April has been a month of making sense of the past, present and future (it’s a lot harder than conquering the past, present and future tenses in French) – learning to live in the present and face the future boldly. Soon I know that this – language gymnastics, work frustrations and all, will be my safe and sunny past, a far cry from the cloud it looked like at the beginning of this month.
*IST: In-Service Training. A training for PCVs after their first three months at their post. After IST, PCVs are allowed to start projects, whereas the first three months are primarily for community assessment activities.

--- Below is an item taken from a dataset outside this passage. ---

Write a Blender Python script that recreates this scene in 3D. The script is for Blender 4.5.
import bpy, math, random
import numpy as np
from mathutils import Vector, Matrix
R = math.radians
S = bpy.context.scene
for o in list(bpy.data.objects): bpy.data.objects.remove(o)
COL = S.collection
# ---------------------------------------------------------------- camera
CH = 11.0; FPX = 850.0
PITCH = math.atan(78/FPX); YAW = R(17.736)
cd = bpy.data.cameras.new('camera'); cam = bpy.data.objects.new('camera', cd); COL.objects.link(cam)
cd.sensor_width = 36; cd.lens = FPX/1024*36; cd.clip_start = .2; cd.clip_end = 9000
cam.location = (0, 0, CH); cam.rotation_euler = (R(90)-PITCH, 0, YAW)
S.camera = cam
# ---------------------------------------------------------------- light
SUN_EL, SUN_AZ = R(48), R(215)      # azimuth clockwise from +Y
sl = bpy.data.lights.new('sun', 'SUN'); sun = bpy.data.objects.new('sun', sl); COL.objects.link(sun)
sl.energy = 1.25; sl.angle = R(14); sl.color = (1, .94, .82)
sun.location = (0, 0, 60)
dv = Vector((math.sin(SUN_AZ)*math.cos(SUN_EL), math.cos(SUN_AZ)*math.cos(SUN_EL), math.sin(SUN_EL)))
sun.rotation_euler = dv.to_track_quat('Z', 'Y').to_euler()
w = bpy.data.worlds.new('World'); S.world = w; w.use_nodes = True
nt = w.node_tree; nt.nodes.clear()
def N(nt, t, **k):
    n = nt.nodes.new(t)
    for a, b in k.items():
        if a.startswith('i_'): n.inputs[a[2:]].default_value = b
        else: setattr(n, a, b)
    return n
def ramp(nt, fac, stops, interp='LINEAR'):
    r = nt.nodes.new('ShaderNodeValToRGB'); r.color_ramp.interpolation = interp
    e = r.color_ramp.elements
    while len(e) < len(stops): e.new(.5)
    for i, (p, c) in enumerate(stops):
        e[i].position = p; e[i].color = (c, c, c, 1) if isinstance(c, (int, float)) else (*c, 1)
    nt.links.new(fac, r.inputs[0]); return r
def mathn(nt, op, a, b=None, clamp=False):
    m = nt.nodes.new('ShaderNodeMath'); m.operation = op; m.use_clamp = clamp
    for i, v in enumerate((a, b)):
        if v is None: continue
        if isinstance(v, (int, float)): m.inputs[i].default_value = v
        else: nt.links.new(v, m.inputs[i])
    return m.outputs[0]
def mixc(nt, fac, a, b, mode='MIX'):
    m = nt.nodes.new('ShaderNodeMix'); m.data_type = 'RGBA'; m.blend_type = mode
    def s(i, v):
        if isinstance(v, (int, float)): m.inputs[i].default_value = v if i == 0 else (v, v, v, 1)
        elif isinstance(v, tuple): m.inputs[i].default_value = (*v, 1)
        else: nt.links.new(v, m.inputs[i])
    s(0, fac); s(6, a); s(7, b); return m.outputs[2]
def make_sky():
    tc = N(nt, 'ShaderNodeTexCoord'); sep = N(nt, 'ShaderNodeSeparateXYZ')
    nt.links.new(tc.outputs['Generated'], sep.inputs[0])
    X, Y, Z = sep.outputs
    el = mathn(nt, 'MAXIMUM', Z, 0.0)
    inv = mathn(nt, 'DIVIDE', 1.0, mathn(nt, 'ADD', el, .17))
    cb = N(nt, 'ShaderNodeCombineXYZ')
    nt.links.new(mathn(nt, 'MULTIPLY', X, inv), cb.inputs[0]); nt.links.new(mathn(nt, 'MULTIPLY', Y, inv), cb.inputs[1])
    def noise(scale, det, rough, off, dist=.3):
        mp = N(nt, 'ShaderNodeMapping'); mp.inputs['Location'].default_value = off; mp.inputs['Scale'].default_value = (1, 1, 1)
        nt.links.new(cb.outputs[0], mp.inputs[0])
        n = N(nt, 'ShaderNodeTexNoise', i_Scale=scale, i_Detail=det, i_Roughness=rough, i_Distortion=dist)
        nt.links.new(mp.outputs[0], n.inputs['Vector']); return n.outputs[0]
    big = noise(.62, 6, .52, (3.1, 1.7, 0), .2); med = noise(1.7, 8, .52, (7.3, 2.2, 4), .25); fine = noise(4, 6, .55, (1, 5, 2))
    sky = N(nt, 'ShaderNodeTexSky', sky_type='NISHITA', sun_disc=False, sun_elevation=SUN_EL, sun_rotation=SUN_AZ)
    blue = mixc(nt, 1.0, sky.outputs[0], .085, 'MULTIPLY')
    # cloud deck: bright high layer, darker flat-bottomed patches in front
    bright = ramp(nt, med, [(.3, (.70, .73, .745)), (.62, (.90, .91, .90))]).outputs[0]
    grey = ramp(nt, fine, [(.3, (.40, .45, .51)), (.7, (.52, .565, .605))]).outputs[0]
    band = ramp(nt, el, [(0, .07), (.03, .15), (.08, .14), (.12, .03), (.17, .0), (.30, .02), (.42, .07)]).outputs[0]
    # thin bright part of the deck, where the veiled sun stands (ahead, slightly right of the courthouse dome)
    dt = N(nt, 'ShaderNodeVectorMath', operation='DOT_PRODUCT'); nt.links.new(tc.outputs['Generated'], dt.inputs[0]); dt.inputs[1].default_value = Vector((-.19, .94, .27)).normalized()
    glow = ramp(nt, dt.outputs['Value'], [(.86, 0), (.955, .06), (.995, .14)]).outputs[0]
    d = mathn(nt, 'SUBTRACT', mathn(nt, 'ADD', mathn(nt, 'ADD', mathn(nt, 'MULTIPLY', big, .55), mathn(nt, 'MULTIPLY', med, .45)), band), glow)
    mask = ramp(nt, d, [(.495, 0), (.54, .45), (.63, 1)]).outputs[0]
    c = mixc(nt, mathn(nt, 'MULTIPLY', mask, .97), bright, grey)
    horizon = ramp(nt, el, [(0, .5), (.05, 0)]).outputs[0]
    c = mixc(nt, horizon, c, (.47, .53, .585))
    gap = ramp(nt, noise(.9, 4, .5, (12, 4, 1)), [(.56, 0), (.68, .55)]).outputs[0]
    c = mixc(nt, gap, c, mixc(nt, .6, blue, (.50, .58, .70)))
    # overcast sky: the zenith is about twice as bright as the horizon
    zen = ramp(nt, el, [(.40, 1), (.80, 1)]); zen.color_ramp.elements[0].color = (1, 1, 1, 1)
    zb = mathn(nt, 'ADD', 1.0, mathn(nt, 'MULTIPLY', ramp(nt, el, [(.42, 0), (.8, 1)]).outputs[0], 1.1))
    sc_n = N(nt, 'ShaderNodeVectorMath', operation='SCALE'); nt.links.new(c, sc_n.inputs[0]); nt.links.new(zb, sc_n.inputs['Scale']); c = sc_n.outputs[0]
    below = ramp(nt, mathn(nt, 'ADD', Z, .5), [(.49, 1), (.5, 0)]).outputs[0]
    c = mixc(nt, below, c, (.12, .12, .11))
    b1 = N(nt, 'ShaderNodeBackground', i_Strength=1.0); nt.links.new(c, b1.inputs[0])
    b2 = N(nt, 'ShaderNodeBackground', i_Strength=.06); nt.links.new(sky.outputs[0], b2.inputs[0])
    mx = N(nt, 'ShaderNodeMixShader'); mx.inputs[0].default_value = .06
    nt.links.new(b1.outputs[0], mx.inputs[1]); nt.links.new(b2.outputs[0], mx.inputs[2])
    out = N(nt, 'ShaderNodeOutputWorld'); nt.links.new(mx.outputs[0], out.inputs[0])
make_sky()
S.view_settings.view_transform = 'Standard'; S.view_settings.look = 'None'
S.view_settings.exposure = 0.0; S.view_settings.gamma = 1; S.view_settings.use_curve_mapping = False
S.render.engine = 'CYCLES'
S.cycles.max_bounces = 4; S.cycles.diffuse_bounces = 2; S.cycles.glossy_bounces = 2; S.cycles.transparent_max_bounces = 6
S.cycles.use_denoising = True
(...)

Dear Samantha, Bon courage! Yes, it is like Christmas and New Years are over and it’s time to get back to work. It is like the Prom was fun, but now studying for and taking finals loom ahead. So, the real work of your Peace Corps service is upon you. But this is what it is all about: Using your many gifts and talents to change lives. Making a difference in ways that they will forever remember you. Bringing smiles and healthy ways to those who need both. (And, yes, this former teacher is aware that those were not complete sentences! Artistic license, s’il vous plait! )
Btw, I put a birthday card in the mail to you…. hoping it makes it by June.
I am sure you are looking forward to your July visitors!!! Take care of them!
Know that your Uncle Todd thinks of you very, very often, that he holds you in high esteem for your wonderful work, that he loves the beautiful person you are!